Now I got the bright idea to get permission from one of the power-plant executives to hunt for insulators inside the grounds. So I went into the main building and told my story to a reasonably sympathetic woman guard doing duty in the lobby. She pointed to a chair and told me to wait. She returned after 30 minutes with the information that no one there had the authority to give me the permission I sought; I would have to apply to the Ministry of Electrification on the Kremlin side of the river. The woman in the lobby of the ministry gave me several phone numbers to try. It took me two hours of telephoning, both from the lobby and my hotel room, to reach the most promising name on my ever-growing list of "people to try." But this person seemed almost shocked by my intention of collecting Soviet insulators. "Who gave you my name? Who gave you my name?" He kept demanding. "The woman in the lobby,” I kept shouting. (It was a bad connection.) Finally I hung up on the creep. But next year I'll try to crack that bureaucracy again, and I won't rest until I have a letter authorizing me to request discarded insulators from power plants, substations and the like. Let it be an innocuous letter, just so long as it is written on official stationery from the Ministry of Electrification.

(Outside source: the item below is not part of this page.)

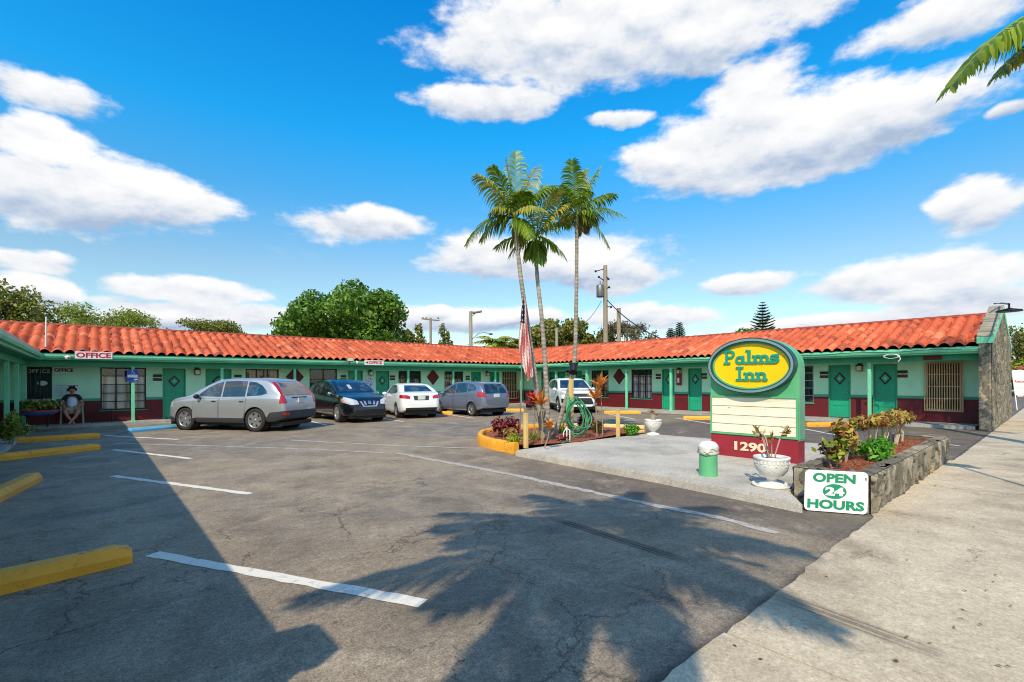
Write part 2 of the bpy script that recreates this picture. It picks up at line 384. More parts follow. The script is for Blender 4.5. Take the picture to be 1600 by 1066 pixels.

 And think of how valuable such a letter would be at customs! This year I got lucky and wasn't even searched. But next year some gorilla might arrest me and make me miss my plane. However, with a letter from the Ministry mentioning both me and insulators in a positive context, I would have it made in the shade. And the letter would almost certainly work the following year, too. Who knows, it might even get me through Soviet customs for the rest of my life!